Yesterday, finance minister Audley Shaw announced that Jamaica had met all nine quantitative targets for the end-March test at a press conference held at the ministry's headquarters in Kingston, where IMF mission chief of the Caribbean Division, Trevor Alleyne confirmed that the Government passed the test "without the need for waivers, and substantial progress was made on the structural reform agenda".

Last month, Shaw had already indicated that the Government had surpassed the $66.9 billion primary balance target -- which came in at $67.5 billion at end-March -- and the steered clear away from the floor set for the changes to the net international reserves.

But the finance ministry had tabled, in Parliament, $1,277.7 billion as its total direct debt as at March 31, 2010, or $17.3 billion more than the ceiling set under the SBA, while the test results showed $1,256.6 billion as the amount.

"There is a difference between the published numbers and the numbers defined in the programme," Alleyne said. "Two things are notable here. In the programme we use a constant exchange rate. In other words, if you refer to the Letter of Intent (LOI), you will note that it says there will be an exchange rate at which all foreign currency transactions will be adjusted. One aspect of that adjustment was for the fact that the programme uses a particular exchange rate."

Bank of Jamaica (BOJ) placed exchange rates for the US dollar at $89.51 at the end of March versus the $89.35 the IMF used in its test. Similarly, the IMF used $81.40 to one Canadian dollar, while using higher rates for the British Pound Sterling and the Euro -- $143.11:£1 and $127.57:euro1 versus $135.07:£1 and $120.16:euro1 that were the prevailing market rates.

Alleyne explained that, given its fixed rate, fluctuations in the exchange rates would not affect the calculation of the value of the debt by the IMF.

He also said that the agency recognises only the debt disbursed within the period under review, not debt contracted for, which further explains the $21 billion discrepancy.

"The other aspect of the adjustment was that there were some cases in which debt that was actually contracted in fiscal year 2008/09 only turned up to be registered in 2009/10 because of delays in paperwork. So what we did was under the programme we have debt that is registered as to when it was actually contracted and disbursed rather than when the paperwork finally arrived," Alleyne said.

"And so on the basis of those two adjustments, I think the number that we have, or the officially published number would be $1.278 trillion, and for the IMF or programme definition that number would be $1.257 trillion which will be below the $1.26 (trillion) ceiling that was in the programme," the IMF chief outlined.

Debt aside, the Business Observer was informed by reliable sources that the Government has been accruing arrears owed to contractors while the SBA requires that the central government does not accumulate arrears on contractural obligations.

Alleyne said that as long as the stock of arrears has not increased beyond the point initially recognised by agency in December last year, the government should be in a good position to pass.

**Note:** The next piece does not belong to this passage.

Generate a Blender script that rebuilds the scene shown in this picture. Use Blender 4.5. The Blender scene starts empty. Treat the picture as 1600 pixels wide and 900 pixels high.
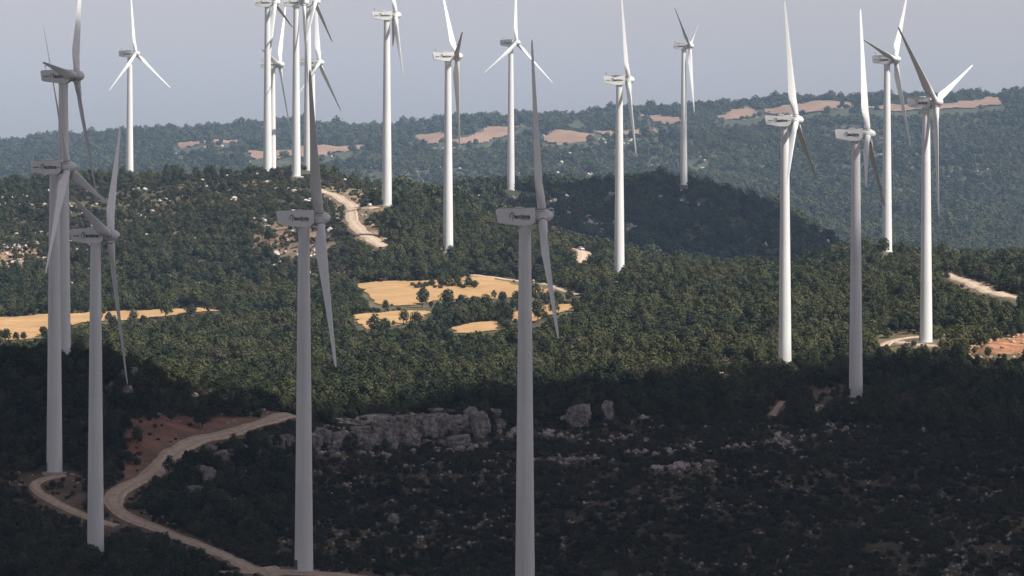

Shaw added that "the commitment was that we would not build up arrears beyond where they were already. We have stayed within the ceiling and in several cases we have gone lower than the ceiling. It is our mission to get our payment system into the statutory limit of 30 days to settle our contractual payment obligation within that period. However it's a process and it will take us time to get to the perfect payment position."

Added Alleyne: "The mission and the authorities have agreed on an updated draft Letter of Intent, which will still need to be approved by the Cabinet and IMF's management. Based on the performance of the economic program, the mission will recommend that at the IMF Executive Board completes the First Review of the SBA, which will result in the disbursement of SDR 63.7 million (US$100 million). The Board is expected to meet before the end of June."